U.S.|The utility PG&E says its equipment may have led to a 30,000-acre wildfire.
https://www.nytimes.com/2021/07/19/us/pge-dixie-fire.html
Pacific Gas and Electric, California’s largest utility, said on Sunday that blown fuses on one of its utility poles may have sparked a fire that has burned through 30,000 acres in Northern California.
The blaze, known as the Dixie Fire, has spread through remote wilderness about 100 miles north of Sacramento, in an area close to the burn scars of 2018’s devastating Camp Fire, which itself was caused by PG&E equipment failures.
The utility made the disclosure in a preliminary report filed with the California Public Utilities Commission. Matt Nauman, a PG&E spokesman, said that the report was submitted “in an abundance of caution,” and that the utility was cooperating with a state investigation into the fire’s origin.
PG&E has been linked to some of California’s most destructive and deadliest wildfires.

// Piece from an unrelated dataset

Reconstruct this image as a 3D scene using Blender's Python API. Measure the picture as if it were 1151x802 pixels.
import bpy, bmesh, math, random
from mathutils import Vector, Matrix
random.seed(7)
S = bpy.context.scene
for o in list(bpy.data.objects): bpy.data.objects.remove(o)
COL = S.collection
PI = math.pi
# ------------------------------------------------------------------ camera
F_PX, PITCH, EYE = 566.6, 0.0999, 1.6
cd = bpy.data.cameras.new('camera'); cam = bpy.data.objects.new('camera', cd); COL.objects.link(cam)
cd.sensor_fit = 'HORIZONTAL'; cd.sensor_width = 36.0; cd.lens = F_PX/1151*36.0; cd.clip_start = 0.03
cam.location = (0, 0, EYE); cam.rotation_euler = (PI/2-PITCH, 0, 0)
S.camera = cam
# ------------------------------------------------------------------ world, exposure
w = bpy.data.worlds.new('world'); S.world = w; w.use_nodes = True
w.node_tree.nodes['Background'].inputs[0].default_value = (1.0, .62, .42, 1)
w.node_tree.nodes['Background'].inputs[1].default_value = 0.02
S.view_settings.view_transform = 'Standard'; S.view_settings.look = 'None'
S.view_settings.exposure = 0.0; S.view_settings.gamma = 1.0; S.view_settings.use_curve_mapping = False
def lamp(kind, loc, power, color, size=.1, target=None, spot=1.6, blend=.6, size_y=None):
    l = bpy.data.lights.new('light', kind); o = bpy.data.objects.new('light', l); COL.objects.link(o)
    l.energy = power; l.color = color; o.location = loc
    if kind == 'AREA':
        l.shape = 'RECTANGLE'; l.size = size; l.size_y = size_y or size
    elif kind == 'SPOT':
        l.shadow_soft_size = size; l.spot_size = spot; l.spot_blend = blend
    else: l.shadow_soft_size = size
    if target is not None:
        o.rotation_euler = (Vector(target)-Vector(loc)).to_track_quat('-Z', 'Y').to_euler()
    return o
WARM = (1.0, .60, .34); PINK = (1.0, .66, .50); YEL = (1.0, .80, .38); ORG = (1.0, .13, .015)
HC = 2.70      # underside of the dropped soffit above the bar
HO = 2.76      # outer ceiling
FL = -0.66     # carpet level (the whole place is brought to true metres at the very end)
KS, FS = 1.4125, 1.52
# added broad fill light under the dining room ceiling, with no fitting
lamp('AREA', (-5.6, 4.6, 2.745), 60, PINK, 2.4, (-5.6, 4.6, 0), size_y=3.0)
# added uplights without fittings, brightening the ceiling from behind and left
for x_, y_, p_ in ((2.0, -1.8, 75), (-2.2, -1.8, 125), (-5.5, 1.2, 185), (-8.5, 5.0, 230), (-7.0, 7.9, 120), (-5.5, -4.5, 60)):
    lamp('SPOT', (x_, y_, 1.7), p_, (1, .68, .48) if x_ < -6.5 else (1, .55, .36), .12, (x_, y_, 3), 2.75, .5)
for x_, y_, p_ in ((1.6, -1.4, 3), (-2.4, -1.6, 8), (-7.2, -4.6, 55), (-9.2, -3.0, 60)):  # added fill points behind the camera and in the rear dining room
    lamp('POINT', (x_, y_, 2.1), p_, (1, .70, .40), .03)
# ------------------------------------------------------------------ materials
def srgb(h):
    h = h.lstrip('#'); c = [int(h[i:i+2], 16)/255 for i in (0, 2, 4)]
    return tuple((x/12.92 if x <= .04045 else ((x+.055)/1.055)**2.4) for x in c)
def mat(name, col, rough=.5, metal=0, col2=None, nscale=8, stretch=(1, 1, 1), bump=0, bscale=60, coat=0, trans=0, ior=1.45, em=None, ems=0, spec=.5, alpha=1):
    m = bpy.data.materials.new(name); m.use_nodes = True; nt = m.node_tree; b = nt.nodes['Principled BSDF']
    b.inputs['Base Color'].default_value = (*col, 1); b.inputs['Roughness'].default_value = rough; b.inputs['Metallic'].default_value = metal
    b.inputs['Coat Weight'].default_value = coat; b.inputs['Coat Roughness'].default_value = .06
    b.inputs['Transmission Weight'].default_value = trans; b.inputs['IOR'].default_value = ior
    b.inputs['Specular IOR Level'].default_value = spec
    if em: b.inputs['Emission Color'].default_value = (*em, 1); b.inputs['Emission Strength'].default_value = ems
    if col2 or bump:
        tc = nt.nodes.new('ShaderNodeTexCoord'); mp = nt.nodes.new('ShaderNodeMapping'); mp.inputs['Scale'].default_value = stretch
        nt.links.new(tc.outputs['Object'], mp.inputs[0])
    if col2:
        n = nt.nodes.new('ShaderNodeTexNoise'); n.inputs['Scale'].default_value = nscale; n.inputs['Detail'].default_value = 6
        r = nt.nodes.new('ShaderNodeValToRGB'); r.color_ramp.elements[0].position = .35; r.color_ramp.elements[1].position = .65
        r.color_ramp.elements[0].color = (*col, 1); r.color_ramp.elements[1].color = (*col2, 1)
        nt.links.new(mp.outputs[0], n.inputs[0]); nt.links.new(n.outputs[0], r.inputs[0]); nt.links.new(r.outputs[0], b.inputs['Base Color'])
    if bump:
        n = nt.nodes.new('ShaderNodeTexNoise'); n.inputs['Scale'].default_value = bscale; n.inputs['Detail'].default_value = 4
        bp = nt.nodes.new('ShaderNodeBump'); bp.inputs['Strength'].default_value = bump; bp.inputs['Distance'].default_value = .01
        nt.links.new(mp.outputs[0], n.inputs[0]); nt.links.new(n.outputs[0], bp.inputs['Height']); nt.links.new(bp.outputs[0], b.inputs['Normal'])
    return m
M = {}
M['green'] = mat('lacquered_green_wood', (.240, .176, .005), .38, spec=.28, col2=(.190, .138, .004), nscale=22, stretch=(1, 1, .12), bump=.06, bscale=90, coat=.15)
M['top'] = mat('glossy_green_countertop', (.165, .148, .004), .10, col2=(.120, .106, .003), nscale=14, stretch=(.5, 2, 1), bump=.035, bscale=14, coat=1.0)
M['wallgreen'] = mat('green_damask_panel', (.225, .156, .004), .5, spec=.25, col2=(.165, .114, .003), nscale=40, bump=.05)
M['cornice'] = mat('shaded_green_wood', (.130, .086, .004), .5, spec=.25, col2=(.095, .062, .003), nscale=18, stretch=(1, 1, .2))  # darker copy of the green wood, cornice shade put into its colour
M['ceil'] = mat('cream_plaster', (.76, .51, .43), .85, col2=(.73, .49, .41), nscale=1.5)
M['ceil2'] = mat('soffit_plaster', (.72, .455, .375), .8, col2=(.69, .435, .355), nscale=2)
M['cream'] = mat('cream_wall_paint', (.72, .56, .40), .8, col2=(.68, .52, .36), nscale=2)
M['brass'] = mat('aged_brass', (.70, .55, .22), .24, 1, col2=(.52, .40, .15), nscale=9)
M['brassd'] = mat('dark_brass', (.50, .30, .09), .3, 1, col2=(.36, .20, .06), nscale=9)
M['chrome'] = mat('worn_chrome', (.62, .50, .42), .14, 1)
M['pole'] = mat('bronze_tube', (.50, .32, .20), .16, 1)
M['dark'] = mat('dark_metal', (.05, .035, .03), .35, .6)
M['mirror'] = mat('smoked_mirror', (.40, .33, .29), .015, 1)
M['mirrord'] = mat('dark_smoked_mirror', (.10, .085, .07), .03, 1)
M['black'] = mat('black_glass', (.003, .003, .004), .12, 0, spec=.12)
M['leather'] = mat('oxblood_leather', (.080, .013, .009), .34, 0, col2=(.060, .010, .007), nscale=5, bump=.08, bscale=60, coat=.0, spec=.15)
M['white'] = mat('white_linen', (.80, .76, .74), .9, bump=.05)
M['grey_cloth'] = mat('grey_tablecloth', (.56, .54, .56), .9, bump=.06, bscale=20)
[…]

It pleaded guilty last year to 84 counts of involuntary manslaughter in connection with the Camp Fire, which destroyed the town of Paradise.
In June, the utility reached a $12 million settlement with two Northern California counties after last year’s Zogg Fire was determined to have been caused by a pine tree contacting PG&E transmission lines. The 56,000-acre fire killed four people and destroyed more than 200 buildings.
PG&E also faces criminal charges for its role in igniting a 2019 wildfire that burned 120 square miles in Sonoma County, north of San Francisco. That blaze, called the Kincade Fire, damaged or destroyed more than 400 buildings and seriously injured six firefighters.
The utility emerged from bankruptcy last summer, placing $5.4 billion in cash and 22.19 percent of its stock into a trust for victims of wildfires caused by the utility’s equipment.
In its report on the possible ignition point of the Dixie Fire, PG&E said that early last Tuesday morning, a utility worker spotted what he thought were blown fuses atop a utility pole in a remote area. The worker could not immediately reach the pole, it said, “due to the challenging terrain and road work resulting in a bridge closure.”
When he finally got there, about 10 hours later, he noticed that a fire had started near the base of a tree.
As of Monday, the Dixie Fire was 15 percent contained, according to the state’s fire agency, Cal Fire, and evacuation orders were in place for parts of Plumas and Butte Counties, state officials said. Lynne Tolmachoff, a Cal Fire spokeswoman, said Monday that a full investigation of the fire’s causes would take six months to one year.